Dua puluh tahun yang lalu, ketika saya masih menjadi guru honorer di sebuah SMA swasta, saya mengalami satu peristiwa yang hingga kini tak pernah saya lupakan. Waktu itu, saya baru dua tahun mengajar, gaji pas-pasan, dan sering kali harus menunggu honor cair hingga akhir bulan.
Suatu sore selepas mengajar, kepala sekolah memanggil saya ke ruangannya. Saya sempat gugup, mengira akan ditegur karena administrasi yang belum rapi. Tapi yang keluar dari mulut beliau justru kalimat sederhana, "Pak, sudah sempat makan?"
Kalimat itu terdengar ringan, tapi ada sesuatu yang hangat di baliknya. Kepala sekolah itu tidak sekadar bertanya soal perut, tapi soal perhatian. Ia tahu, di balik senyum seorang guru honorer, ada banyak letih yang disembunyikan.
Sore itu, sambil menyeruput teh di ruang kepala sekolah, saya sadar satu hal: perhatian kecil bisa menjadi alasan besar seseorang untuk tetap bertahan.
Kini, setelah bertahun-tahun berlalu dan saya sendiri memimpin sekolah, saya sering teringat momen itu. Dunia pendidikan berubah cepat.
Beban kerja guru semakin berat, administrasi semakin menumpuk, dan ekspektasi masyarakat terus meningkat. Namun satu hal yang tetap sama: guru tetap manusia. Mereka bisa lelah, bisa kecewa, tapi juga bisa sangat setia---jika merasa dihargai.
Banyak sekolah kini menghadapi masalah yang sama: retensi guru. Setiap tahun, selalu ada yang pindah, berhenti, atau memilih profesi lain. Kita sering mencari solusi dalam angka---menaikkan honor, memperbaiki fasilitas, menambah tunjangan.
Tapi di balik semua itu, ada hal yang lebih sederhana namun mendasar: cara kepala sekolah berbicara. Kata-kata bisa menjadi alasan seorang guru bertahan, atau sebaliknya, alasan untuk pergi diam-diam.

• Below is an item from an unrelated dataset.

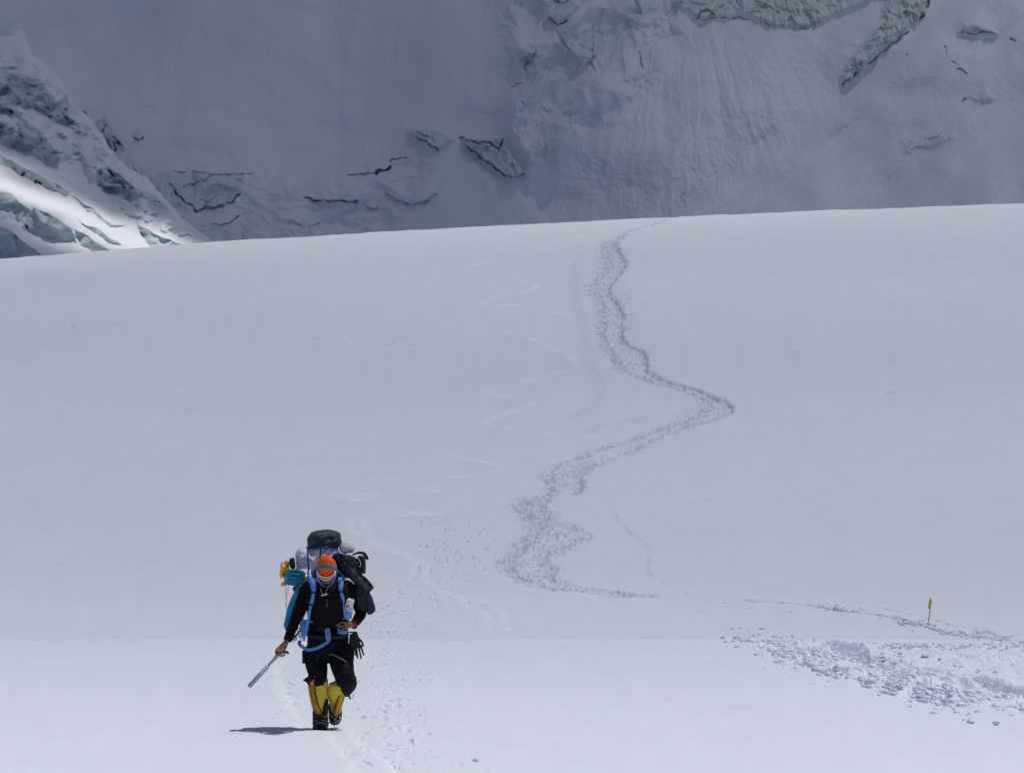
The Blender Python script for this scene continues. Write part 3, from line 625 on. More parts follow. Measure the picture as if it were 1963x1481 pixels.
# ------------------------------------------------------------------ unseen cloudbank added towards the sun, its density shaped to shade wall and slope
def build_shade_cloud():
    H = 300.0
    m = bpy.data.materials.new('shade_cloud_vapour'); m.use_nodes = True; t = m.node_tree; t.nodes.clear()
    o_ = nd(t, 'ShaderNodeOutputMaterial'); tr = nd(t, 'ShaderNodeBsdfTransparent'); df = nd(t, 'ShaderNodeBsdfDiffuse'); tl = nd(t, 'ShaderNodeBsdfTranslucent')
    df.inputs[0].default_value = (.55, .56, .59, 1); tl.inputs[0].default_value = (.55, .56, .59, 1)
    a = nd(t, 'ShaderNodeAttribute', attribute_name='shade_density'); m1 = nd(t, 'ShaderNodeMixShader'); m1.inputs[0].default_value = CLOUD_GLOW
    m2 = nd(t, 'ShaderNodeMixShader')
    t.links.new(df.outputs[0], m1.inputs[1]); t.links.new(tl.outputs[0], m1.inputs[2]); t.links.new(a.outputs['Fac'], m2.inputs[0])
    t.links.new(tr.outputs[0], m2.inputs[1]); t.links.new(m1.outputs[0], m2.inputs[2]); t.links.new(m2.outputs[0], o_.inputs[0])
    gx = np.concatenate([np.linspace(-900, -120, 30)[:-1], np.arange(-120, 121, 2.0), np.linspace(121, 900, 30)[1:]])
    gy = np.concatenate([np.linspace(26, 110, 40)[:-1], np.arange(110, 800, 3.5), np.linspace(800, 1500, 20)])
    GX, GY = np.meshgrid(gx, gy)
    gz = np.interp(GY, [0, 90, 215, 300, 420, 600, 700, 1500], [0, 0, 11, 11, 22, 28, 60, 60])
    veil = np.interp(GY, [26, 40, 52, 62, 70, 84, 100, 140, 180, 205, 222, 262, 1500], SHADE_VEIL)
    veil = veil + .05 * fbm(GX / 60, GY / 60, 3, 90) * sst(40, 80, GY)
    veil = veil - .05 * sst(0, 25, GX) * sst(90, 200, GY) * (1 - sst(215, 225, GY))
    thick = sst(232, 250, GY + 6 * fbm(GX / 40, GY / 40, 3, 91))
    leak = .050 + .035 * fbm(GX / 26, GY / 30, 3, 95) + .12 * sst(-12, 48, GX + 6 * fbm(GX / 30, GY / 30, 2, 97)) + .03 * (1 - sst(590, 650, GY))  # thin spots placed to lighten the right side of the wall
    T = np.clip(veil, .02, 1) * (1 - thick) + np.clip(leak, .02, .24) * thick
    # the gap through which a streak of the icefall is sunlit; given as photo directions at icefall depth
    def hole(pts, wd, soft):
        q = [((a - CX) / FP * yy, yy) for a, b, yy in pts]; d = polydist(GX, GY, q, 1.0, .55)
        return 1 - sst(wd, wd + soft, d)
    T = np.maximum(T, .98 * hole([(-260, 250, 415), (0, 332, 413), (110, 380, 412), (200, 420, 412), (300, 450, 413.5), (385, 464, 416)], 2.3, .6))
    T = np.maximum(T, .03 * (1 - sst(-38, -30, GX - (GY - 415) * .25)) * sst(370, 385, GY) * (1 - sst(440, 470, GY)))
    T = np.maximum(T, .07 * hole([(-100, 130, 440), (10, 190, 440), (60, 240, 436)], 1.5, 3.0))
    T = np.where(GY < 30, 1, T)
    dens = 1 - np.sqrt(T)
    tt = (H - gz) / SDIR.z
    CXx = GX + SDIR.x * tt; CYy = GY + SDIR.y * tt
    n = fbm(CXx / 70, CYy / 70, 4, 93); edge = np.minimum(sst(0, .06, dens), 1)
    rim = sst(-900, -700, GX) * (1 - sst(700, 900, GX)) * sst(26, 60, GY) * (1 - sst(1300, 1500, GY))
    bot = np.stack([CXx, CYy, H - (3 + 14 * np.clip(n + .4, 0, 2)) * thick * rim], -1).reshape(-1, 3)
    up = 2 + 60 * thick * rim * (1 + .6 * fbm(CXx / 90, CYy / 90, 4, 94))
    top = np.stack([CXx + SDIR.x / SDIR.z * up, CYy + SDIR.y / SDIR.z * up, H + up], -1).reshape(-1, 3)
    r, c = GX.shape; N = r * c
    F = np.concatenate([gridfaces(r, c, True), gridfaces(r, c) + N])
    i = np.arange(N).reshape(r, c)
    loop = np.concatenate([i[0, :-1], i[:-1, -1], i[-1, :0:-1], i[:0:-1, 0]]); nx = np.roll(loop, -1)
    F = np.concatenate([F, np.stack([loop, nx, nx + N, loop + N], 1)])
    o = mesh_np('shade_cloud', np.concatenate([bot, top]), F, m, dict(shade_density=np.tile(dens.ravel(), 2)))
    tag(o, 'unseen cloudbank added between the sun and the mountain wall to shape the shade', kind='structure')
CLOUD_GLOW = 0.25
SHADE_VEIL = [1.0, 1.0, .88, .76, .725, .68, .60, .54, .57, .66, .74, .72, .1]  # sun let through by depth, tuned to dim the snow slope
build_shade_cloud()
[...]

Saya pernah melihat bagaimana satu pertanyaan sederhana seperti, "Menurut Bapak/Ibu, bagaimana kalau kita ubah sistemnya begini?" bisa menyalakan semangat baru. Ketika kepala sekolah mau mendengar, guru merasa dihargai.
Mereka bukan lagi sekadar pelaksana kebijakan, tapi bagian dari proses. Dari situ tumbuh rasa memiliki, dan rasa memiliki itulah yang membuat seseorang bertahan bahkan ketika situasi tidak selalu mudah.